Orcadian 01/03/17


After spending last Saturday at Murrayfield watching our men’s rugby team emulate their female counterparts by beating Wales, it’s tempting just to offer my tuppence worth on Scotland’s chances of securing the Calcutta Cup and a Triple Crown when they take on England at Twickenham a week on Saturday.  

There is a column to be had, surely, in assessing the wisdom of the Scottish Rugby Union’s decision to terminate current Scotland coach, Vern Cotter’s contract at just the point that his team achieves the dizzying heights of fifth place in the world rankings. I suspect, however, that my comments would be deemed ‘unparliamentary’.

Instead, let me reflect on an historic week in and around Holyrood, when the Scottish Parliament had its first ever opportunity to vote on a tax-varying bill. The fact that the SNP government, backed by the Greens, chose to leave those powers ‘sitting on the shelf’ should not diminish the significance of this shift in the way budgets will come to be considered from this point onwards.

Like many, I have long accepted the inherent weakness in MSPs being able to debate and decide how our budget is spent, but have no say over how monies are raised to pay for it. That though has now changed.

Ironically, despite being so vocal in demanding powers over tax, the SNP seem in no hurry to use them. One would have thought, given how much SNP Ministers claim to hate ‘Tory austerity’, they would have leapt at the chance to adopt a different approach. Apparently not.

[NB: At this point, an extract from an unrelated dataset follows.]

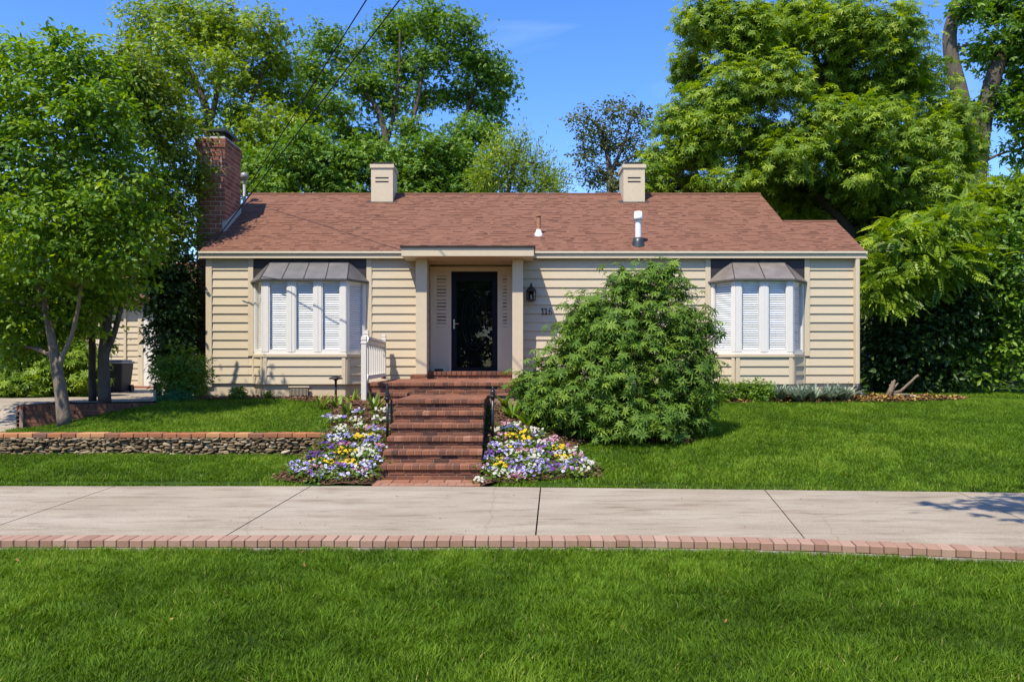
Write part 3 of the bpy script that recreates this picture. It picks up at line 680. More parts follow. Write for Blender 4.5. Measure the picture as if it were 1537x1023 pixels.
# storm door
x0, x1, z0, z1 = -1.265, -.30, 1.29, 3.36
mb = MB(); y0, y1 = DY - .05, DY - .01
mb.box(x0, x0 + .115, y0, y1, z0, z1); mb.box(x1 - .115, x1, y0, y1, z0, z1); mb.box(x0 + .115, x1 - .115, y0, y1, z1 - .20, z1); mb.box(x0 + .115, x1 - .115, y0, y1, z0, z0 + .07)
door = hb(mb, "door", M["door"], label="dark navy storm door with full glass"); bevel(door, .005)
hb(MB().box(x0 + .115, x1 - .115, DY - .034, DY - .028, z0 + .07, z1 - .20), "pane", M["door_glass"], door)
mb = MB(); mb.box(x0 + .115, x1 - .115, DY - .006, DY - .002, z0 + .07, z1 - .2, .3)
hb(mb, "inner_door", M["door_inner"], door)
mb = MB(); cxx, czz = (x0 + x1) / 2, 2.35
def oval(rx, rz, cx=cxx, cz=czz): return [(cx + rx * math.cos(t), DY - .012, cz + rz * math.sin(t)) for t in np.linspace(0, 2 * math.pi, 40)]
mb.tube(oval(.26, .62), .006, 5); mb.tube(oval(.20, .54), .004, 5)
for s in (-1, 1):
    mb.tube([(cxx + s * .02, DY - .012, czz - .5), (cxx + s * .13, DY - .012, czz - .1), (cxx + s * .02, DY - .012, czz + .15), (cxx + s * .12, DY - .012, czz + .35), (cxx, DY - .012, czz + .52)], .004, 5)
mb.tube(oval(.05, .09, cxx, 2.62), .005, 5)
hb(mb, "leaded_pattern", M["lead"], door)
mb = MB(); mb.box(x0 + .045, x0 + .075, y0 - .012, y0, 2.17, 2.36); mb.tube([(x0 + .06, y0 - .03, 2.27), (x0 + .155, y0 - .035, 2.27)], .009, 8); mb.tube([(x0 + .06, y0 - .035, 2.27), (x0 + .06, y0, 2.27)], .012, 8)
hb(mb, "handle", M["brass"], door)
hb(MB().box(x0 + .02, x1 - .02, DY - .07, DY, 1.27, 1.29), "threshold", M["galv"], door)
# downspout on the right corner
mb = MB(); mb.box(XR - .1, XR - .015, WY - .105, WY - .022, .98, 3.565)
o = hb(mb, "downspout", M["trim"]); bevel(o, .012)
mb = MB()
for P_, Q_ in (((XR - .057, WY - .063, 1.04), (XR - .045, WY - .075, .86)), ((XR - .048, WY - .07, .88), (XR + .11, WY - .15, .735))):
    P_, Q_ = np.array(P_), np.array(Q_); d = Q_ - P_; mb.tube([P_, Q_], .058, 8)
hb(mb, "downspout_boot", M["rubber"], o, True)
# house number 116
mb = MB(); nz0, hh = 2.44, .125; yN = WY - .012
def one(x):
    mb.box(x - .009, x + .009, yN - .008, yN + .004, nz0, nz0 + hh); mb.box(x - .026, x + .026, yN - .008, yN + .004, nz0 - .001, nz0 + .011)
    mb.obox((x - .018, yN - .002, nz0 + hh - .016), (.016, 0, .008), (0, .006, 0), (-.004, 0, .008))
one(.625); one(.692)
mb.tube([(.776 + .024 * math.cos(t), yN - .003, nz0 + .036 + .034 * math.sin(t)) for t in np.linspace(2.6, 2.6 + 2 * math.pi, 26)], .0065, 6)
mb.tube([(.752, yN - .003, nz0 + .036), (.753, yN - .003, nz0 + .070), (.762, yN - .003, nz0 + .102), (.780, yN - .003, nz0 + .122), (.800, yN - .003, nz0 + .128)], [.0075, .0075, .007, .006, .006], 6)
hb(mb, "house_number", M["bronze"])

# wall lantern right of the porch
lx, ly, lz = .385, WY - .16, 2.70
lt = thing("wall_lantern", "dark bronze coach lantern mounted on siding beside the porch post", "lantern", (lx, ly, lz))
mb = MB(); rr = .085
for s in range(6):
    a = s * math.pi / 3; mb.tube([(lx + rr * math.cos(a), ly + rr * math.sin(a), lz + .02), (lx + rr * 1.1 * math.cos(a), ly + rr * 1.1 * math.sin(a), lz + .19)], .007, 5)
mb.lathe([(.0, 0), (.07, .0), (.095, .012), (.095, .028), (.0, .03)], 6, (lx, ly, lz))
mb.lathe([(.105, .185), (.11, .20), (.07, .26), (.045, .285), (.02, .30), (.02, .32), (.03, .325), (.012, .345), (.0, .38)], 12, (lx, ly, lz))
mb.tube([(lx, ly + .02, lz + .08), (lx, WY - .02, lz + .1)], .014, 6); mb.box(lx - .05, lx + .05, WY - .02, WY + .0, lz + .0, lz + .22)
mb.build("lantern_frame", M["bronze"], lt, origin=(lx, ly, lz))
MB().lathe([(.08, .03), (.088, .185)], 6, (lx, ly, lz)).build("lantern_glass", M["lamp_glass"], lt, origin=(lx, ly, lz))
MB().lathe([(.018, .03), (.018, .12), (.0, .14)], 8, (lx, ly, lz)).build("candle_bulb", M["white"], lt, origin=(lx, ly, lz))

# ------------------------------------------------------------------ brick stairs and landing
st = thing("brick_stairs", "red brick steps rising from the sidewalk to the porch", "stairs", (-1.0, 10.38, 0))
SO = (-1.0, 10.38, 0)
sx0, sx1 = -1.635, -0.375
tops = [.197, .345, .492, .642, .793, .945]
bm_, mm_ = MB(), MB()
def header_row(x0, x1, y0, y1, z1, t=.058, wd=.1, mean=.5, sd=.16):
    x = x0
    while x < x1 - .02:
        b = min(x + wd - .009, x1); bm_.obox(((x + b) / 2, (y0 + y1) / 2 + R.normal(0, .002), z1 - t / 2 + R.normal(0, .001)), ((b - x) / 2, 0, 0), (0, (y1 - y0) / 2, 0), (0, 0, t / 2), np.clip(R.normal(mean, sd), 0, 1)); x += wd
def tread(x0, x1, y0, y1, zt, zb, mean=.5):
    mm_.box(x0 + .012, x1 - .012, y0 + .03, y1, zb, zt - .06); mm_.box(x0 + .012, x1 - .012, y0 + .006, y1, zt - .055, zt - .006)
    header_row(x0, x1, y0 - .002, y0 + .2, zt, mean=mean)
    if y1 - y0 > .3:
        y = y0 + .21
        while y < y1 - .05:
            header_row(x0, x1, y, min(y + .1, y1), zt - .001, wd=.21, mean=mean + .05); y += .108
    elif y1 - y0 > .22: header_row(x0, x1, y0 + .21, y1 + .02, zt - .001, wd=.21)
    lay_bricks(bm_, (x0 + .01, y0 + .026, 0), (1, 0, 0), zt - .062 - zb, x1 - x0 - .02, zb, (0, -1, 0), mean=.42, sd=.18, bh=.05)
    for xs_, n_ in ((x0 + .01, (-1, 0, 0)), (x1 - .01, (1, 0, 0))):
        lay_bricks(bm_, (xs_, y0 + .03, 0), (0, 1, 0), zt - .062 - max(zb - .5, 0), y1 - y0 - .03, max(zb - .5, 0), n_, mean=.4, sd=.18)
for i, zt in enumerate(tops):
    y0 = 10.38 + i * .29
    y1 = y0 + .29 + .03 if i < 5 else 13.62
    k = .007 * i
    tread(sx0 + k * .5, sx1 - k * .3, y0, y1, zt, 0 if i == 0 else tops[i - 1] - .01)
mm_.box(sx0 + .03, sx1 - .03, 10.44, 13.6, -.05, .16)
for i in range(1, 6): mm_.box(sx0 + .03, sx1 - .03, 10.44 + i * .29, 13.6, tops[i - 1] - .06, tops[i] - .02)
# strip of bricks at the foot
header_row(sx0 - .02, sx1 + .0, 9.985, 10.165, .012, t=.05, wd=.1, mean=.95, sd=.1); header_row(sx0 - .02, sx1 + .0, 10.175, 10.36, .02, t=.05, wd=.21, mean=.85, sd=.12); mm_.box(sx0, sx1, 9.99, 10.4, -.05, .006)
# upper platform and its side ledges
tread(-2.33, 1.3, 13.6, 16.95, 1.14, .92)
mm_.box(-2.30, 1.28, 13.65, 16.95, .3, 1.05)
tread(-2.38, -1.66, 13.36, 13.62, .985, .86, .45); tread(-2.52, -1.62, 13.08, 13.38, .875, .66, .5)
mm_.box(-2.49, -1.66, 13.14, 13.6, .3, .80)
tread(.30, 1.3, 13.3, 13.62, .95, .5, .45)
# threshold course and the pier under the post
header_row(-1.70, .25, 16.84, 17.55, 1.285, t=.075, wd=.1); mm_.box(-1.72, .25, 16.87, 17.6, 1.1, 1.27)
lay_bricks(bm_, (-1.7, 16.87, 0), (1, 0, 0), .07, 1.95, 1.14, (0, -1, 0), mean=.5)
brick_box(bm_, mm_, -2.0, -1.665, 16.58, 17.07, 1.10, 1.235)
mm_.box(-1.70, 0.0, 17.5, 17.62, 1.1, 1.282)
bevel(bm_.build("brick_courses", M["brick"], st, origin=SO), .005)
mm_.build("mortar_core", M["dark_mortar"], st, origin=SO)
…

As a result, last week’s budget represented a missed opportunity.

In keeping with almost all budgets, there were elements that deserved cross-party support. Overall, however, what Finance Secretary, Derek Mackay brought to parliament fell well below what could and should have been achievable.

He had an opportunity to make a serious investment in education, for example, from the very earliest years, when the gaps in life chances between rich and poor open up, to repairing the damage done to our colleges, where the loss of 150,000 largely part-time courses have had such an impact on accessibility, notably for women and older learners. Instead, there was little in the budget likely to help Scottish education regain its place as the best in the world.

Mr Mackay could also have secured a transformational change in funding for mental health, providing much-needed investment in an area that still struggles to get the attention or support it needs and deserves. Instead, services, particularly for children, will remain over-stretched and patchy.

The timidity and lack of ambition in the budget is regrettable. It may be that the SNP and Greens have decided that with the First Minister preparing to launch yet another independence referendum campaign, they want to avoid doing anything radical that might alienate potential supporters. Whatever the reason, the decision will result in deep cuts to council budgets and local services, for which Nicola Sturgeon and colleagues are responsible.

At such an historic moment, it was perhaps no surprise that the government sought to sneak out news of the latest plans for Highlands & Islands Enterprise. Leaking details of the so-called Crerar Report to the media before informing parliament led the Presiding Officer to rebuke the Minister, Keith Brown. More significantly, however, the plans confirmed that while HIE’s board may be retained, it would act as a mere ‘delivery’ agency for a centralised ‘super board’, chaired by the Minister.

This ‘fudge’ is no better than the earlier proposal to abolish the board. In effect, HIE’s chair and board would be answerable to Edinburgh and the Minister: the specific needs of businesses and communities in the Highlands & Islands would be a secondary consideration.

Those of us who genuinely want to see HIE operate more effectively want to see it have more autonomy and less micro-management by Ministers. Sadly, the SNP are proposing the complete opposite.

Last Saturday, Finn Russell’s sleight of hand was a thing of beauty, which bamboozled the Welsh defence. By contrast, Keith Brown’s sleight of hand is horribly ugly and will fool no-one in the Highlands & Islands.